Chyba to, gdy sami dla siebie stają się przedmiotem refleksji naukowej prowadzonej jakby z zewnątrz, gotowymi jednak o negowania wyników badań albo z równą łatwością — do zmiany życia, jeśli uzna się, że z badań wynika taki nakaz.
Czy ja piszę pamflet na Zaolzie (nie lubię tej nazwy, bo jest geograficznie ukierunkowana, zdeterminowana perspektywą patrzenia z zewnątrz) albo dołączam do chóru tych, którzy raz spojrzawszy, gotowi są tworzyć recepty reform dotyczących kilkudziesięciu tysięcy ludzi?
Nie.
Ale nie jest bez znaczenia fakt mieszkania w innym państwie, z innojęzyczną administracją. Sam Śląsk Cieszyński w części należącej do Rzeczypospolitej Polskiej jest ziemią nieznaną. Piszę to z perspektywy osoby urodzonej 130 kilometrów na południe od Warszawy. Na studiach w Krakowie, gdy spotkałem koleżanki z Cieszyna, zrozumiałem, że o tym mieście i regionie nic nie wiem. A byłem chłopcem ciekawym świata i zdolnym. Gdyby nie Jerzy Pilch, nadal by się nic nie wiedziało w Polsce o wiślańskich ewangelikach. Filolog może usłyszeć o jabłonkowaniu. Z perspektywy mieszkańców przemysłowego Górnego Śląska większość wiedzy zamyka się w nazwie cysaroki, czyli odbijającym tylko istnienie granicy i inną przynależność państwową sprzed pierwszej wojny światowej. Zatem inność. A kto lepszy? Zawsze „my”.
Strona internetowa gminy Wędrynia / Vendryně: http://www.vendryne.cz/pl/ |
Piszę to, bo trafiłem na informację o „wewnątrzzaolziańskiej” refleksji nad polskością jego mieszkańców przy braku kontaktów z Polską, która (to mój dopisek) niezbyt dobrze radzi sobie, w dyskursie centralnym, z barwnością regionalnych tożsamości i różnie reaguje na deklaracje miłości z ich strony.
Zaolzie to obszar zamknięty, otoczony szczelnym płotem. Pytanie tylko czy od zewnątrz, czy od wewnątrz – zastanawiał się Jarosław jot-Drużycki w swoim referacie wygłoszonym 21 kwietnia w Wędryni podczas konferencji zorganizowanej przez Ruch Polityczny COEXISTENTIA-WSPÓLNOTA i Miejscowe Koło PZKO.

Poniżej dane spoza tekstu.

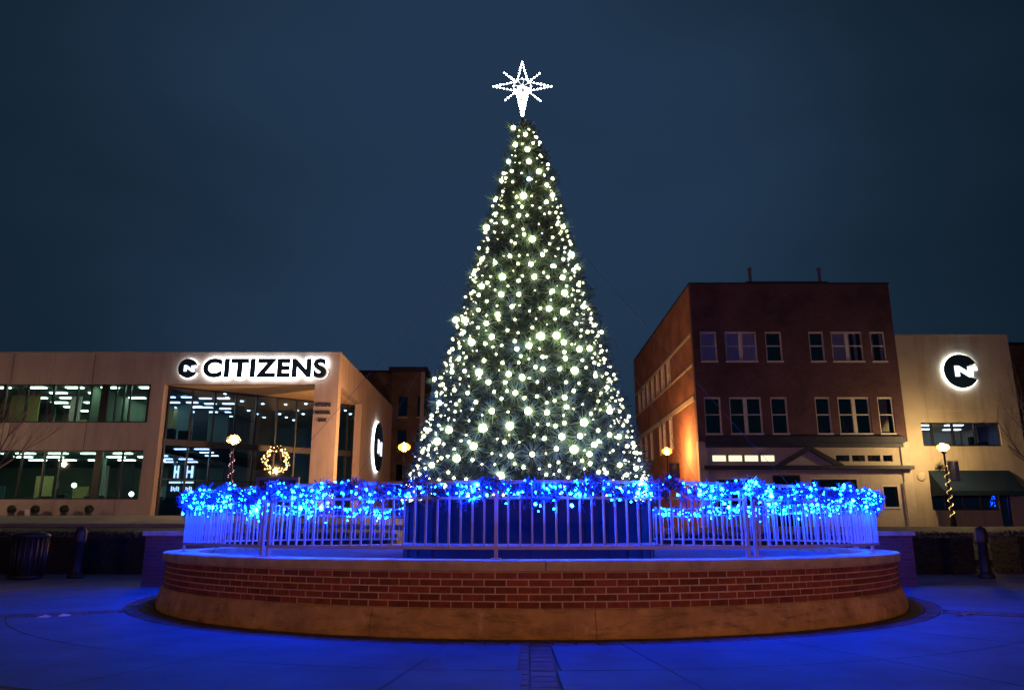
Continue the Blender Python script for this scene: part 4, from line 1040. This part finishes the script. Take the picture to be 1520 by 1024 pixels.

(...) Zaznaczył też, że Śląsk Cieszyński to kraj, który zawsze był gdzieś „pomiędzy”, a nigdy „w”. Podobnie jak obecne Zaolzie. To transgraniczne położenie sprawiało i sprawia, że z jednej strony mieszkańców pragnęły wykorzystywać narody zamieszkujące po sąsiedzku, natomiast oni sami, choć nie wytworzyli wspólnoty na wzór szwajcarski, zamykają się na wszystko to, co pochodzi z zewnątrz.
Sformułowano też myśl, że tożsamość miejscowej ludności ewoluuje inwersyjnie, czyli od zadeklarowanej przynależności narodowej — polskiej — odwraca się niejako i cofa ku etnicznej bądź etnograficznej (wybaczcie niezatrzymywanie się nad tą różnicą), a więc mniejszej i innej wspólnocie. Z powołaniem się na wybitnego intelektualistę Kazimierza Kaszpera (miałem zaszczyt siedzieć z nim raz w Ostrawie przy jednym stole 20 lat temu):
Czy nie jest czasem tak, jak pisał Kaszper już w 1973 roku, że „Nie uchodzi za pobratymca ani współczesny Polak, ani współczesny Czech. Naszym jest „nasz człowiek”, czyli ten urodzony na Zaolziu, kochający pachnące kwiaty (nad Olzą), wyciskające łzy wzruszenia piękne pieśni (dawne) ludu (naszego), urok (naszych) gór i rzeczywistość kominów”?To jakby wstydliwe przyznanie się do tego, że tożsamość czeska czy polska nie gwarantuje pozostania sobą, docenienia tego, co istotne w wymiarze lokalnym, ale dla mieszkańca Piosku czy Trzyńca, ale może też i Šenova (Szonów, Schönhof) kategoria życia i mówienia po naszymu / po našimu jest wartością nieporównywalną z owymi wielkimi narracjami, jest schronieniem, może kokonem, obroną swojości przed obcością, szansą na trwanie, które jest czymś nader istotnym.
Pytanie dla Czytelników z Polski: Czy wiecie, co to jest PZKO? Ano właśnie.